Now, a knot is almost the same thing, but we usually put it in three dimensions and require that it start and end at the same point. And that circle can be a knot by just adding a $z$ variable to our $(x,y)$ plane. $$K_0:[0,1] \to \mathbb{R}^3, \text{ where } K_0(x) = (\cos (2\pi x), \sin (2\pi x), 0 )$$
So you really should think of knots as living in 3-space, instead of on the plane, which make the unknot, $K_0$ a bad example. So here is a trefoil, and the function which makes it look like what we usually envision. $$K_3:[0,2\pi] \to \mathbb{R}^3, \text{ where } K_3(t) = (\sin t + 2\sin 2t, \cos t - 2\cos 2t, -\sin 3t )$$
So you can probably see from the nice images on the Wikipedia page and this graph (which you can play with here: Math3d.org) that this thing does not live in the plane.
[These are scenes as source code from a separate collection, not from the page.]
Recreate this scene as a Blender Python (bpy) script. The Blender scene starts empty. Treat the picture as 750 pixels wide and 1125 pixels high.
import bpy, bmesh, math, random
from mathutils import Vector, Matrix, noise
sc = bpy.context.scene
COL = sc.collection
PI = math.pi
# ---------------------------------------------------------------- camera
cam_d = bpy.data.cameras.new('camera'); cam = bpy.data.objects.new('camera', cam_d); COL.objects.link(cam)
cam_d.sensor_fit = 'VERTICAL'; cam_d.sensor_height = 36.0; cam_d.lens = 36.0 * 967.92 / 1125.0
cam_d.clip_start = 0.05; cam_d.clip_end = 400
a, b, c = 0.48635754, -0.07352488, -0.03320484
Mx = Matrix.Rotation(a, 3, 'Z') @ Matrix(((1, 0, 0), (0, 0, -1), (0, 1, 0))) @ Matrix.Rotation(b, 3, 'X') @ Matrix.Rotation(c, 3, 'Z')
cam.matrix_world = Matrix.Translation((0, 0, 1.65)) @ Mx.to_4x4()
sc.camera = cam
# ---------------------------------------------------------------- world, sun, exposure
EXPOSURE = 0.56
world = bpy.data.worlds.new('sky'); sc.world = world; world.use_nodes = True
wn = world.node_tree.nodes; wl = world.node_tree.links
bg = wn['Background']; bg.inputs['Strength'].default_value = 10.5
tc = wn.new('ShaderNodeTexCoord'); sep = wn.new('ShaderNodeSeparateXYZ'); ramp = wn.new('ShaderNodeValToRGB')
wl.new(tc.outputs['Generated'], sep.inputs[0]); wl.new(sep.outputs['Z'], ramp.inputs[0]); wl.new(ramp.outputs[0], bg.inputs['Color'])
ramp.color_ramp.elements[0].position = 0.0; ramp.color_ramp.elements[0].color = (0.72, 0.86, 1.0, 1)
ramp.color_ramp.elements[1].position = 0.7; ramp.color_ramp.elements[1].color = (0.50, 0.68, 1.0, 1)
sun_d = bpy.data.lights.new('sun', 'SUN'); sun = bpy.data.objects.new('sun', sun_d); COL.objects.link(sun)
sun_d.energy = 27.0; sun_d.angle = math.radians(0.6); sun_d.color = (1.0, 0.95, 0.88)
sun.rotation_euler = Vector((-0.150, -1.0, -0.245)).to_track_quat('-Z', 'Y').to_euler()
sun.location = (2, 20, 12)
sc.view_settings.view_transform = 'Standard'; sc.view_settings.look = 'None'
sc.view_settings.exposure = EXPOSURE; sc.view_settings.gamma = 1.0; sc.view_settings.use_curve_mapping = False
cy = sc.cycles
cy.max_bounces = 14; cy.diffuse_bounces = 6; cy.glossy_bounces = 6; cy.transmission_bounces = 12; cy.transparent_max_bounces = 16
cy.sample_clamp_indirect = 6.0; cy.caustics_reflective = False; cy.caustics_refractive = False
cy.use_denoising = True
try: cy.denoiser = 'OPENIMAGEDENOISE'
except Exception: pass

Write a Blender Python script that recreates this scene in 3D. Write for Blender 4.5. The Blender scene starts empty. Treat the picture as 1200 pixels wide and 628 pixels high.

Now, what about those pictures you have in your question? Well those are not actually knots, but diagrams of knots. Which means, that we want to look at them on a page, since we can. It is easier than having to envision these things in 3 dimensions all the time. So to do this take any knot and project it onto your favorite plane. This usually is going to be the $(x,y)$ plane again, but there is a catch, we want it to be clear what is "going over" and "under" each other piece. So there are some rules about what diagrams look like, but just remember that only two lines can cross and they must be actually crossing at any one point. And you should be thinking: "Doesn't this sound like a plane curve?" and you would be right! We now have a plane curve. But we often break the line so you can see which is the "overarc" and "underarc." So knot diagrams are plane curves with some more information in them.
To wrap up, your intuition that these were almost the same thing are kind of right. But math really cares about the details. So we think of them as different, since they come from different ideas often. We don't usually deal with the parametric equations of a knot, since we like to move and bend them. Anyway, hope this helped.